Les démons du ‘’paradis’’
A la question de savoir ce qu'elles
faisaient de particulier avec les expatriés pour avoir tout cet argent, les
deux filles feignent de ne pas la comprendre. Elles hésitent, balbutient et
finissent par avouer. « Avec les marins blancs et chinois, nous b… en
groupe (partouze)», confesse Maman. « Ils nous forçaient des
fois à des sodomies et autres pratiques inimaginables »,
ajoute-t-elle, non sans déclarer goujatement : « Ce qui comptait
pour nous, c’était d’avoir à tout prix l’argent. Peu importe le châtiment qu’on
subissait ». Quid de l’état d’âme d’Ami et Maman près de trois ans
après le drame ? Des remords, elles en ont à tout moment. « Quand
je pense à tout ce que nous avons eu à endurer avec la mort de mes amis, j’ai
les larmes aux yeux. J’ai honte », fait savoir Ami. Quand
sa camarde fait état d’intenses insomnies qui la tirailleraient sans cesse les
nuits. « Au début, mon sommeil était troublé. Maintenant, je suis en
proie à des cauchemars chaque nuit», déplore-t-elle.
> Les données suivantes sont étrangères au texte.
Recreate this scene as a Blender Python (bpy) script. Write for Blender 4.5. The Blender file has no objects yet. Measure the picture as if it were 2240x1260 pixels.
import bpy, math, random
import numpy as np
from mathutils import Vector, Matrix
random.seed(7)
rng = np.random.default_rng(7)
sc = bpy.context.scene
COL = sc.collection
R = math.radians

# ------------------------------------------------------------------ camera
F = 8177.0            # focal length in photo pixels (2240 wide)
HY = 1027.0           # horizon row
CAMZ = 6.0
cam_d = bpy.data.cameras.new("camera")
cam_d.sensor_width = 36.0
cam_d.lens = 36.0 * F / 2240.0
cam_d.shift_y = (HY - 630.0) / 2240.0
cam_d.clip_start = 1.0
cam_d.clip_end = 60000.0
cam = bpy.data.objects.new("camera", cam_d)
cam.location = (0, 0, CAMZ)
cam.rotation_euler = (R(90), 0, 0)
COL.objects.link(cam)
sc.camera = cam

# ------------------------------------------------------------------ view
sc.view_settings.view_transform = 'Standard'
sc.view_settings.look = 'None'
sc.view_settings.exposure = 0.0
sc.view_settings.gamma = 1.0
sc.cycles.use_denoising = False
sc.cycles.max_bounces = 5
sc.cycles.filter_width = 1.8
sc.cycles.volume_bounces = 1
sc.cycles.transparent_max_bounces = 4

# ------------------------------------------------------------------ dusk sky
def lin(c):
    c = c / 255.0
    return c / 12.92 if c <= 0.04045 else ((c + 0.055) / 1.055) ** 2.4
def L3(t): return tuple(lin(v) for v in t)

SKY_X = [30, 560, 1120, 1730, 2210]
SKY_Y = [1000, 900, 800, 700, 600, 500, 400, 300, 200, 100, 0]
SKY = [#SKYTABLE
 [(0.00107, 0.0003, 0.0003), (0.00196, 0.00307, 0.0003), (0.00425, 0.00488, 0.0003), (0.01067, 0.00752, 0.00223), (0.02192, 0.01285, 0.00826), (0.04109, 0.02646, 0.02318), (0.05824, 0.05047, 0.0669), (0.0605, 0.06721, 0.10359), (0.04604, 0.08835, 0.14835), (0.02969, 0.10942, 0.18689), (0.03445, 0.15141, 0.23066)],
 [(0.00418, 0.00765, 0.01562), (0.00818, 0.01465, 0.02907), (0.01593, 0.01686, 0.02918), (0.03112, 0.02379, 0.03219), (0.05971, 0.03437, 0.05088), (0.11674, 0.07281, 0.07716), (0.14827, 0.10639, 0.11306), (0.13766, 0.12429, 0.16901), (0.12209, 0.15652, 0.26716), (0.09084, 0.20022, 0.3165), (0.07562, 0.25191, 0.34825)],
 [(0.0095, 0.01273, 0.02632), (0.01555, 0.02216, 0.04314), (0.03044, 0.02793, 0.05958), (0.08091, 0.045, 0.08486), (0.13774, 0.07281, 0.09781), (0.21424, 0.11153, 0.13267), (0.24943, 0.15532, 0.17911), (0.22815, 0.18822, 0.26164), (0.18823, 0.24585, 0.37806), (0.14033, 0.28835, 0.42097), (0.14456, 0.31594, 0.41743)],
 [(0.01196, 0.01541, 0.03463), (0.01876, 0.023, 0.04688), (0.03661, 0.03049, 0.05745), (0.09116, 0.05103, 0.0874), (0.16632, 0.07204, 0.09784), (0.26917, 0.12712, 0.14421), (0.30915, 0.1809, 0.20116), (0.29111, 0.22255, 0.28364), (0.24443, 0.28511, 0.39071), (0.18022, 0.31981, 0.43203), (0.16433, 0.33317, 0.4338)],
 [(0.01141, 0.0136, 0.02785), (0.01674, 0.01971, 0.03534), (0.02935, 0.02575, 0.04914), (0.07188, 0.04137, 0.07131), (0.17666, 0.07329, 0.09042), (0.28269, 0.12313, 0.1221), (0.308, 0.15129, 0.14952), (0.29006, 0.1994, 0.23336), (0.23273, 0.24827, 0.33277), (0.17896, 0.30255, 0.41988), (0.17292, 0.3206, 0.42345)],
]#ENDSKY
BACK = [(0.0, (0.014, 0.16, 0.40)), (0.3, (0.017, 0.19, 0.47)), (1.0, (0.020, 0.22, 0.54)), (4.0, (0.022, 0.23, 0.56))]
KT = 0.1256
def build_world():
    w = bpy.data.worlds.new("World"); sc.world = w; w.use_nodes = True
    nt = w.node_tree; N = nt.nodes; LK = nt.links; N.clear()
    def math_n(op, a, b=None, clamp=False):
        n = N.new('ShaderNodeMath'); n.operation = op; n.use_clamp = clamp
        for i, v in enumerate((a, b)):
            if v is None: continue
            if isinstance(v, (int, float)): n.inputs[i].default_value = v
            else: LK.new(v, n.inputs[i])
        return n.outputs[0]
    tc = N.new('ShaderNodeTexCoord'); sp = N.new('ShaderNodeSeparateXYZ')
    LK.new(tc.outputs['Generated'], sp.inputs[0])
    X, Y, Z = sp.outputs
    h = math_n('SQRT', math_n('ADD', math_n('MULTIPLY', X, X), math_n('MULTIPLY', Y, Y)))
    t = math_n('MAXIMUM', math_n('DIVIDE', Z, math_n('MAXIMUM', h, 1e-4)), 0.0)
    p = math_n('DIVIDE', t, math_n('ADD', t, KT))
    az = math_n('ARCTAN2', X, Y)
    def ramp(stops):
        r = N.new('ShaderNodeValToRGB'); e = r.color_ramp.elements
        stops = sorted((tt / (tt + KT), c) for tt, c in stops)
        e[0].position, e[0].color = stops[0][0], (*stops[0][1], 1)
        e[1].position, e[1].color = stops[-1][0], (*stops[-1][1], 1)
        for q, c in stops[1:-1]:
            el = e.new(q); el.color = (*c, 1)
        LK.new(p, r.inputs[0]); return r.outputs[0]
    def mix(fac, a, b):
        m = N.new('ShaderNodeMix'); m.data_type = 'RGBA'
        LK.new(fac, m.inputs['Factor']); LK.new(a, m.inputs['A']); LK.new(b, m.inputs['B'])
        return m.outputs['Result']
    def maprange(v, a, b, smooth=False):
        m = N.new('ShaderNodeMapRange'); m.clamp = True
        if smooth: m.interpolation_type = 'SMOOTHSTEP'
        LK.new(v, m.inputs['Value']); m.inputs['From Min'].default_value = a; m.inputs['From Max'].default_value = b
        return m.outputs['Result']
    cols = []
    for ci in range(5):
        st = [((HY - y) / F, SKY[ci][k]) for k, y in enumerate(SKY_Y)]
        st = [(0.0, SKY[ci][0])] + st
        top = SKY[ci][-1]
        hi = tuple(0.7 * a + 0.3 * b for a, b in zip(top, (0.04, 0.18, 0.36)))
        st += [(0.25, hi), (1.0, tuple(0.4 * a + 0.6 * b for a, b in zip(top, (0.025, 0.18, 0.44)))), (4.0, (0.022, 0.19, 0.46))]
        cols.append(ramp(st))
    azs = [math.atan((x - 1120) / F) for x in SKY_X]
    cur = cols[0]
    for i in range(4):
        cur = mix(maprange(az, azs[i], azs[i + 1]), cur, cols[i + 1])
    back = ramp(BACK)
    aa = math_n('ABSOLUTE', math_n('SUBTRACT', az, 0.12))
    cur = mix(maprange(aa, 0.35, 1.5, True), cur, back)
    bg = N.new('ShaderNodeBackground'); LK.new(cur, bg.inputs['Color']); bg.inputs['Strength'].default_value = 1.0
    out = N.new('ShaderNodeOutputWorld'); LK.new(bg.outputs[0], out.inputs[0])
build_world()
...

Nonobstant le drame dont elles ont
été victimes, Ami et Maman ne se sont pas encore défaites de l’emprise du plus
vieux métier au monde. « Je n’ai pas encore arrêté la prostitution.
Vous savez, c’est très difficile d’arrêter quand on ne fait rien »,
témoigne-t-elle, tout en précisant : « Nous avons arrêté d’aller faire
ça en mer depuis la mort de nos camarades », promettant de tout
arrêter. « Si nous avons un jour les moyens de démarrer un commerce,
nous arrêterons définitivement la prostitution», jurent-elles.
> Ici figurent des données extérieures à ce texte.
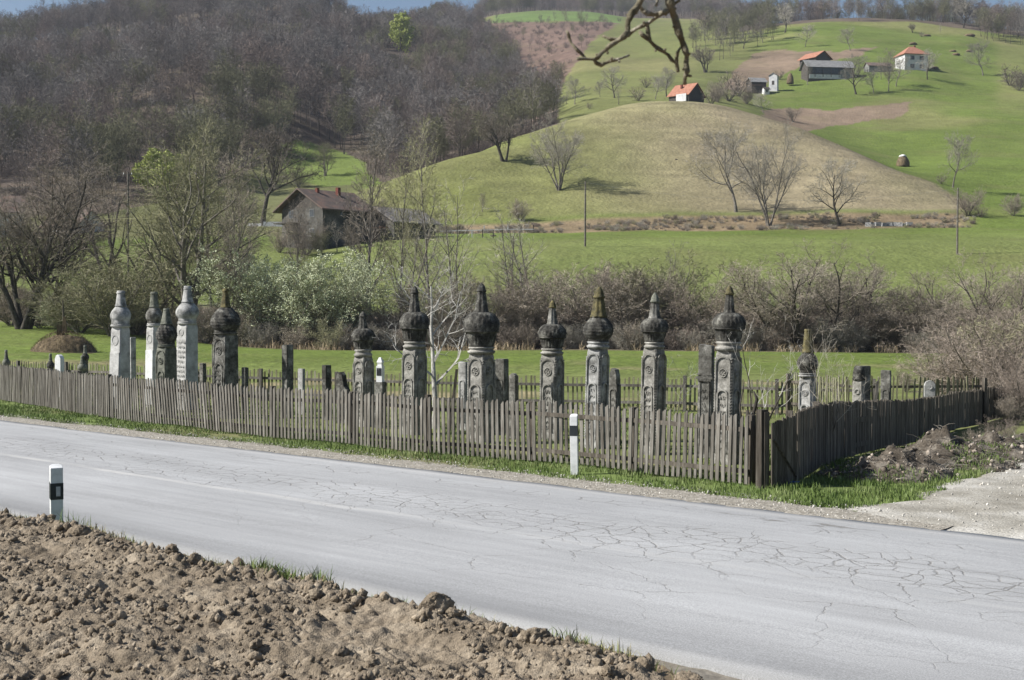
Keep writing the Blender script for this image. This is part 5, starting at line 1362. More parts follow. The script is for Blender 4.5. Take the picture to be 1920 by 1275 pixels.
plant_px('bush', 975, 415, 372, "little grey shrub at the hill foot left of the utility pole", "shrub", ymin=200)

# upper orchard and farm trees
ORCH = [(1078,196,138,'broad',"leaning bare orchard tree nearest the brown shrubby slope"),(1062,196,165,'sapling',"tiny orchard tree at the foot of the leaning one"),
 (1152,184,122,'broad2',"tall dark orchard tree in the middle of the upper left slope"),(1160,196,150,'sapling',"thin orchard tree just in front of the tall dark one"),(1125,182,150,'broad',"low orchard tree left of the tall dark one"),
 (1229,187,135,'broad',"orchard tree left of the orange roof, first of two"),(1250,182,124,'broad2',"taller orchard tree touching the left of the orange roof"),
 (1197,190,158,'clump',"bushy purple shrub left of the orange roof"),(1323,137,85,'fork',"two-stemmed orchard tree on the slope above the orange roof"),
 (1369,105,62,'sapling',"slim tree on the slope left of the upper ploughed patch"),(1394,92,50,'broad2',"tree at the lower corner of the hilltop copse"),
 (1430,80,38,'broad',"bare tree on the green slope under the skyline, left"),(1472,62,5,'broad2',"round-crowned tree standing tall on the skyline"),
 (1510,88,42,'broad',"bare tree in the middle of the bright upper meadow"),(1594,96,48,'broad',"leaning tree above the long barn"),
 (1711,62,44,'fork',"shrubby tree in the meadow above the white house"),(1728,70,58,'clump',"round shrub above the white house"),(1763,64,44,'sapling',"little tree on the meadow edge right of the white house"),
 (1605,177,100,'broad2',"dark-trunked tree standing in front of the barn's right end"),(1638,175,125,'broad',"grey tree between the barn and the white house, lower row"),
 (1652,150,100,'sapling',"slender tree beside the low shed"),(1666,172,88,'tall2',"tallest slender tree just left of the white house"),(1680,162,98,'broad',"tree right in front of the white house corner"),
 (1739,150,92,'broad2',"tree directly right of the white house"),(1843,142,70,'broad',"wide grey tree alone on the right meadow"),(1893,162,118,'clump',"dark shrub on the boundary at the right edge"),
 (1910,170,128,'bush',"grey shrub touching the right picture edge below the wood"),(1487,229,195,'orchard',"low spreading tree on the lower ploughed strip"),(1431,212,168,'broad',"small tree at the left end of the lower ploughed strip"),
 (1514,160,112,'sapling',"thin sapling in front of the barn's left end"),(1385,180,128,'clump',"large dark reddish bush left of the little white buildings"),(1366,190,132,'clump',"dark bush behind the hill crest right of the orange roof"),
 (1345,192,150,'bush',"grey bush right behind the orange roofed building"),(1400,196,160,'bush',"grey bush in front of the little white buildings"),(1335,198,160,'clump',"low purple bush at the gable end of the orange roofed building"),
 (1462,150,128,'clump',"dark bush beside the haystack left of the barn"),(1555,35,-12,'tall2',"tall thin tree on the skyline above the barn"),(1610,40,-10,'tall2',"skyline tree right of the tall thin one above the barn"),
 (1790,44,-15,'tall2',"dark tall tree on the skyline at the upper right, left one"),(1806,52,-15,'broad2',"dark tall tree on the skyline at the upper right, right one"),(1212,165,140,'clump',"brown scrub on the terrace left of the orange roof"),
 (1105,205,190,'clump',"low dark scrub patch on the slope left of the hill top"),(1900,405,360,'bush',"dense dark shrub by the lane at the right edge, lower meadow"),
 (1815,405,348,'redbush',"reddish shrub thicket where the hill foot meets the lane"),(1838,408,382,'clump',"small brown shrub right of the reddish thicket"),(1765,345,322,'clump',"low purple scrub at the right foot of the hill")]
for px, pb, pt, key, lab in ORCH:
    ym = 330 if pb < 260 else 205
    if px in (1487, 1431): ym = 330
    plant_px(key, px, pb, pt, lab, "shrub" if key in ('clump', 'bush', 'redbush') else "tree", "bare trees and shrubs on the far farm slopes", ymin=ym, sx=1.0)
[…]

Revenant sur l’intérêt que ce drame
a suscité auprès de certaines organisations au point que certaines leur aient
fait miroiter de mirobolantes promesses, Ami B. et Maman disent être restées
sur leur faim. « C’est une seule organisation qui nous a aidées à
inhumer nos camarades en nous offrant des bâches, des tee-shirts et la sono.
Les autres n’ont rien fait pour nous », a-t-elle craché, tout en
dénonçant qu’on ait utilisé leur drame à des fins mercantiles. Avant de prendre
congé d’elles, Ami et Maman s'offusquent du retour du proxénète qui les avait
conduites au ‘’paradis’’ de l’enfer.